Bring together all lines of the material below that contain the string "from".
------------------------------------------------------------------------
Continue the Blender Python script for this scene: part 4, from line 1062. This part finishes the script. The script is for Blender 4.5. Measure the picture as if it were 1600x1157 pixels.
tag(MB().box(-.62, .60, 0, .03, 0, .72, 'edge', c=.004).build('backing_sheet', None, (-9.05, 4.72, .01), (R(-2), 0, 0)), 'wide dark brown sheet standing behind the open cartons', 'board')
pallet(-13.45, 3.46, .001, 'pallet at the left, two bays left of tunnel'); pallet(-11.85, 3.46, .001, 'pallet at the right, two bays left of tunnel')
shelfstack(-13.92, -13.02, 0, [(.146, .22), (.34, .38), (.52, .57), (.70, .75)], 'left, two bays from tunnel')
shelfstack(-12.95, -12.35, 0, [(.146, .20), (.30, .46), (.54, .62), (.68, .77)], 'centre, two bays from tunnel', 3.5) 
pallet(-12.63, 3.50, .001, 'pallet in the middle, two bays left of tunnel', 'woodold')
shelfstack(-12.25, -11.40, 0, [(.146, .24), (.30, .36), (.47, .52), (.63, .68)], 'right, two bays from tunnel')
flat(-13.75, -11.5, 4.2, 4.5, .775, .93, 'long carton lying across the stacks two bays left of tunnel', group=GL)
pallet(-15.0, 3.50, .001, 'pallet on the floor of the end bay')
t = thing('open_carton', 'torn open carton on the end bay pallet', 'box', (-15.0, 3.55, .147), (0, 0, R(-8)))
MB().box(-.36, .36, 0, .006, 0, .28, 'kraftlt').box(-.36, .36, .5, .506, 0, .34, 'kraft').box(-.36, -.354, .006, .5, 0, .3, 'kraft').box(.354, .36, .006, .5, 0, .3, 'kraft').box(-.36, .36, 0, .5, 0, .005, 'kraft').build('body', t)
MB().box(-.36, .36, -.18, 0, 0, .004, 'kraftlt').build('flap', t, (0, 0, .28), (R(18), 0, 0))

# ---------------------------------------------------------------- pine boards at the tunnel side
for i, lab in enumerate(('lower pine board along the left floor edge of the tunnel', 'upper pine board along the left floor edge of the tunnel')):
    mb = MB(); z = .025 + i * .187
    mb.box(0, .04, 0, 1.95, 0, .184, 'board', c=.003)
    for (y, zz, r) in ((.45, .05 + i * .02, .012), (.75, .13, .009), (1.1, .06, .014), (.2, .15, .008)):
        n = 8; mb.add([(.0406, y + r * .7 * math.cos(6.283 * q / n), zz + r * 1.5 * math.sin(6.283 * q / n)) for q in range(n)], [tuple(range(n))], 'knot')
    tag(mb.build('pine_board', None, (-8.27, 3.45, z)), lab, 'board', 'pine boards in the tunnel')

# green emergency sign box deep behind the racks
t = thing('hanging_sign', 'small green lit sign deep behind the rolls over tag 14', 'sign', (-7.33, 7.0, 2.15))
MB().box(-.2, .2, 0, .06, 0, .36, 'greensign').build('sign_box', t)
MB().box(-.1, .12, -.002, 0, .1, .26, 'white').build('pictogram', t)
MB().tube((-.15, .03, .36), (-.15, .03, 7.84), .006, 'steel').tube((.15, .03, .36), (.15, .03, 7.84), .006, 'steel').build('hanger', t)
------------------------------------------------------------------------
* **EXERCISE OUTPUT**:
Continue the Blender Python script for this scene: part 4, from line 1062. This part finishes the script. The script is for Blender 4.5. Measure the picture as if it were 1600x1157 pixels.
shelfstack(-13.92, -13.02, 0, [(.146, .22), (.34, .38), (.52, .57), (.70, .75)], 'left, two bays from tunnel')
shelfstack(-12.95, -12.35, 0, [(.146, .20), (.30, .46), (.54, .62), (.68, .77)], 'centre, two bays from tunnel', 3.5) 
shelfstack(-12.25, -11.40, 0, [(.146, .24), (.30, .36), (.47, .52), (.63, .68)], 'right, two bays from tunnel')